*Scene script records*

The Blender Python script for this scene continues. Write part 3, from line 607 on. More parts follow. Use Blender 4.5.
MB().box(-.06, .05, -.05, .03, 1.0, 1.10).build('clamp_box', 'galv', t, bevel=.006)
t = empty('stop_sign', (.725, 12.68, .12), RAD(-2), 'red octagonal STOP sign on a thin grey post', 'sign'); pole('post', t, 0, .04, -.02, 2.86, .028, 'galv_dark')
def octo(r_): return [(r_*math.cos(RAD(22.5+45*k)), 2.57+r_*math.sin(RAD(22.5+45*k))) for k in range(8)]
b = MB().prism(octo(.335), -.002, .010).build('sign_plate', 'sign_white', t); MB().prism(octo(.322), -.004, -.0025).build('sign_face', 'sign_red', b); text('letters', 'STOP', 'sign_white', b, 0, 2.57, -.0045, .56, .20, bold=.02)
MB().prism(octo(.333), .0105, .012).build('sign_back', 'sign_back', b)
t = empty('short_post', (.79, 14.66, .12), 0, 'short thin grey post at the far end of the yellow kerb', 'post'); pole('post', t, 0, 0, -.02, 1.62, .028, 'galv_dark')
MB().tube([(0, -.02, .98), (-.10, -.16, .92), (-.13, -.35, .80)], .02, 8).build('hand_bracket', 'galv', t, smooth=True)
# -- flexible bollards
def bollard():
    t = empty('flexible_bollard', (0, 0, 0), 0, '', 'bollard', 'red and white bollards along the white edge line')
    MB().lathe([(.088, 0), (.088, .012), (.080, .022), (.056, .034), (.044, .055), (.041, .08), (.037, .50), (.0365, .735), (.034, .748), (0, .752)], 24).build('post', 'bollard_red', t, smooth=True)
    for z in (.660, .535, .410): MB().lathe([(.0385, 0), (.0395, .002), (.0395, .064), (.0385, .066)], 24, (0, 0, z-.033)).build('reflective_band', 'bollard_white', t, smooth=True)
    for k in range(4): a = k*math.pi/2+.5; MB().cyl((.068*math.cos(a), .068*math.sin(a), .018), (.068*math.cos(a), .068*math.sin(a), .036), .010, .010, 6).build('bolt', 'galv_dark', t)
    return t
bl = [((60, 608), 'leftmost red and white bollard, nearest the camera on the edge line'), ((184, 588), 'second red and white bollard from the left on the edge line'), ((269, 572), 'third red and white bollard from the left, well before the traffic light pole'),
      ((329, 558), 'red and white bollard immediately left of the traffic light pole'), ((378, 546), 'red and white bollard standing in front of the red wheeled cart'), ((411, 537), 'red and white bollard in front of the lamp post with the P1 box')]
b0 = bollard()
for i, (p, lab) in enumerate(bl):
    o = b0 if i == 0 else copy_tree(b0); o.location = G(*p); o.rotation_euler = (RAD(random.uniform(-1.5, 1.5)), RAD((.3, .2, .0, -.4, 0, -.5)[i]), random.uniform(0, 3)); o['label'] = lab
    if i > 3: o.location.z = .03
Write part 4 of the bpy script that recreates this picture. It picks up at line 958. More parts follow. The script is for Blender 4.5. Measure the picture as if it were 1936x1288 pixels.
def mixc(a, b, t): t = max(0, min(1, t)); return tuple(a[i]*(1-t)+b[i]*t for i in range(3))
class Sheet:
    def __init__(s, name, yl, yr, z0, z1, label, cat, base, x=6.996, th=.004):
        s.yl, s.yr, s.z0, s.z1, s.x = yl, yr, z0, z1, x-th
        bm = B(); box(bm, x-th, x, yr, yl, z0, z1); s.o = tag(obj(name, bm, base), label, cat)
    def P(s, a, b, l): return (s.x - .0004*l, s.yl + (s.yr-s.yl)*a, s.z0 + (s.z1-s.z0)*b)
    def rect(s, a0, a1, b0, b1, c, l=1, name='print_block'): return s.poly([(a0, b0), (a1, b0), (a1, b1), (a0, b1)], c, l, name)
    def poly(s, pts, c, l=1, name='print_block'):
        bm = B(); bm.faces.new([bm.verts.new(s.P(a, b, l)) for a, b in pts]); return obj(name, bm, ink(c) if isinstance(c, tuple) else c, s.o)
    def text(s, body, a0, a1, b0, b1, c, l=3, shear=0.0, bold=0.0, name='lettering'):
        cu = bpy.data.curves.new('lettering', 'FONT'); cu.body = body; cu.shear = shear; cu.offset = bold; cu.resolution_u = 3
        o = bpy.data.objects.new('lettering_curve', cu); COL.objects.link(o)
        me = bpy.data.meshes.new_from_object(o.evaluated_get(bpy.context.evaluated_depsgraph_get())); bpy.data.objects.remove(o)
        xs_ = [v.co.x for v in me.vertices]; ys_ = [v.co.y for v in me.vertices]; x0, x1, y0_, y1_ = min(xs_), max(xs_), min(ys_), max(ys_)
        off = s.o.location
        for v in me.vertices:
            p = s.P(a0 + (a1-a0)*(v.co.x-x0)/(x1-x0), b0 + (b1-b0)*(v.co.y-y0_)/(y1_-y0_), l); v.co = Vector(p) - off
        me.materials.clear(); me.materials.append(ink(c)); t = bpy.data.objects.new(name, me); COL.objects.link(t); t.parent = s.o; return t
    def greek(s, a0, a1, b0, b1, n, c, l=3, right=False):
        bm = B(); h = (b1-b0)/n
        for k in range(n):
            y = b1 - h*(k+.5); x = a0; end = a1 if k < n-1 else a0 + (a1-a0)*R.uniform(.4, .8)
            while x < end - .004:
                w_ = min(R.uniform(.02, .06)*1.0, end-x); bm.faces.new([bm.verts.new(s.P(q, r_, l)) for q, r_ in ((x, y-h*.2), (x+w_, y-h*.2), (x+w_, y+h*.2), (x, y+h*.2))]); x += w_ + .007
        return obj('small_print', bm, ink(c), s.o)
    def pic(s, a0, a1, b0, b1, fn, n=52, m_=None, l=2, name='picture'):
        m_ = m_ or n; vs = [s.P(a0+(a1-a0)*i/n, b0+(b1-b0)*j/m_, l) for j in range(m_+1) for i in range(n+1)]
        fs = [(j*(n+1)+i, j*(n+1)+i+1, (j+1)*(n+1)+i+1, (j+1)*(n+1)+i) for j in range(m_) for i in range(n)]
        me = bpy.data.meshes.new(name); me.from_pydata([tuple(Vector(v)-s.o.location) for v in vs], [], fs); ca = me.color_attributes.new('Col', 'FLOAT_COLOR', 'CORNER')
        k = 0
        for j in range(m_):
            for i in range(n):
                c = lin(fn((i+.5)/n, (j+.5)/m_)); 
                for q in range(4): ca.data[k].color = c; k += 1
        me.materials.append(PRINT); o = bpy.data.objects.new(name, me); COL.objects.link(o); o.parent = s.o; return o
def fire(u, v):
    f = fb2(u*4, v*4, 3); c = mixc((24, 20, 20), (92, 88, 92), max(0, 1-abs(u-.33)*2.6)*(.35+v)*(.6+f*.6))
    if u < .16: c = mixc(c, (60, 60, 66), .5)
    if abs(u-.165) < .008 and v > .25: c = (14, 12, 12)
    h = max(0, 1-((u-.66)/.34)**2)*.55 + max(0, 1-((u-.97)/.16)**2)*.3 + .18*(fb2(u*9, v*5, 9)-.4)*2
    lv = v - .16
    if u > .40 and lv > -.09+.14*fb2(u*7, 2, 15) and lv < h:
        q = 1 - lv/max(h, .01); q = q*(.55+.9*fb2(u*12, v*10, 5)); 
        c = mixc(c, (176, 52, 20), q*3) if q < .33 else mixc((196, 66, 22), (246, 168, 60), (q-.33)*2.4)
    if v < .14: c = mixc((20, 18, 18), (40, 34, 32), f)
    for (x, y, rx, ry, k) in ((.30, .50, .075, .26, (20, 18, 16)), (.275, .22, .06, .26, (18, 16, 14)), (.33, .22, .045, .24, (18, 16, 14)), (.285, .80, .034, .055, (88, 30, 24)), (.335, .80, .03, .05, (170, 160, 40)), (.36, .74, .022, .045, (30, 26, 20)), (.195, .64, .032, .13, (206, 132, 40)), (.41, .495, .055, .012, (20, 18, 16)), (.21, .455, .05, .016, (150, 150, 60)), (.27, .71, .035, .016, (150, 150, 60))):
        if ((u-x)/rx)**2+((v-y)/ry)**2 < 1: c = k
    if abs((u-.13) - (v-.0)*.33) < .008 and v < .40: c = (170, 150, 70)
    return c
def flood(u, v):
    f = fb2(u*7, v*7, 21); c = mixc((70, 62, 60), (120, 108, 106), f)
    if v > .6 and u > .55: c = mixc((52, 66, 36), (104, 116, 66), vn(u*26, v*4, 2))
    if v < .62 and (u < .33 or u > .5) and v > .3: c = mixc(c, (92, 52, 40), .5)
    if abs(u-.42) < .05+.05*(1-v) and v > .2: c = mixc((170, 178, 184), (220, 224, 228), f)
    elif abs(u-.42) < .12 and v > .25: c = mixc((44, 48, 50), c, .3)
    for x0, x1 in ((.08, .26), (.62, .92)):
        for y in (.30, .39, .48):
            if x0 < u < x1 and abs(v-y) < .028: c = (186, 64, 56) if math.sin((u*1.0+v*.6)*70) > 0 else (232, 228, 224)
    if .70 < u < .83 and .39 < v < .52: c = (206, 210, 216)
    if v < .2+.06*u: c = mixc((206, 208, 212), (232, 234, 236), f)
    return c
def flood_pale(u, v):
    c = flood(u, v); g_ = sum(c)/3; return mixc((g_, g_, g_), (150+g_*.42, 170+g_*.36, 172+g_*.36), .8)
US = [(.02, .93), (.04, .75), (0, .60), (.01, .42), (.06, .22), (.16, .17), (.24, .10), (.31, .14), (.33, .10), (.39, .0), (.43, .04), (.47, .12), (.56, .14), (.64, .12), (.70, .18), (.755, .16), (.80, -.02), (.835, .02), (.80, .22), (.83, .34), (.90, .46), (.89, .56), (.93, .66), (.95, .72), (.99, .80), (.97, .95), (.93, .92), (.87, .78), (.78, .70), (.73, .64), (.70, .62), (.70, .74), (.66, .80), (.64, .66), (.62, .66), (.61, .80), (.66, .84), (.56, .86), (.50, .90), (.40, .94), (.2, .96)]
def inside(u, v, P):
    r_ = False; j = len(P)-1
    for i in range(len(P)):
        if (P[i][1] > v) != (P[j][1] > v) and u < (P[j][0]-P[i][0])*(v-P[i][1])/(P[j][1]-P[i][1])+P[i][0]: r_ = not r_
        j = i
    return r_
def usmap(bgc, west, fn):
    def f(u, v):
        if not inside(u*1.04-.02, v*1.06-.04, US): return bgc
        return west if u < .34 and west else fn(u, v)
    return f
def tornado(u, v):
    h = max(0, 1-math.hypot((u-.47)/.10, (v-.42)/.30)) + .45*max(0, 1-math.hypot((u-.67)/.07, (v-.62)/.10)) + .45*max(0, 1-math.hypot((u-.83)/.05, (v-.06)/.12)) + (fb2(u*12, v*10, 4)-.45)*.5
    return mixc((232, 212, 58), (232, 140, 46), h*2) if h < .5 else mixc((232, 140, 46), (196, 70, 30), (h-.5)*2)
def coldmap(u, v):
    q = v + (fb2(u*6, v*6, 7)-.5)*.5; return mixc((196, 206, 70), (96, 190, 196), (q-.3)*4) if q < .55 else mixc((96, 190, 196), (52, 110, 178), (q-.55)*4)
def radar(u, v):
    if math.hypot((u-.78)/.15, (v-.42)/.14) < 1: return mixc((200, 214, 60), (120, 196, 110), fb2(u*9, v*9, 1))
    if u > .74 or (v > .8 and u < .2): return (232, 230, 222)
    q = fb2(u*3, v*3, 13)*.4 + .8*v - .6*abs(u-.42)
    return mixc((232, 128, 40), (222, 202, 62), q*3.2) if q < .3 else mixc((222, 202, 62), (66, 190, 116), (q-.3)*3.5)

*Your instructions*
Your task is to gather all lines from the entries above that hold the word "follow".

*Complete answer*
The Blender Python script for this scene continues. Write part 3, from line 607 on. More parts follow. Use Blender 4.5.
Write part 4 of the bpy script that recreates this picture. It picks up at line 958. More parts follow. The script is for Blender 4.5. Measure the picture as if it were 1936x1288 pixels.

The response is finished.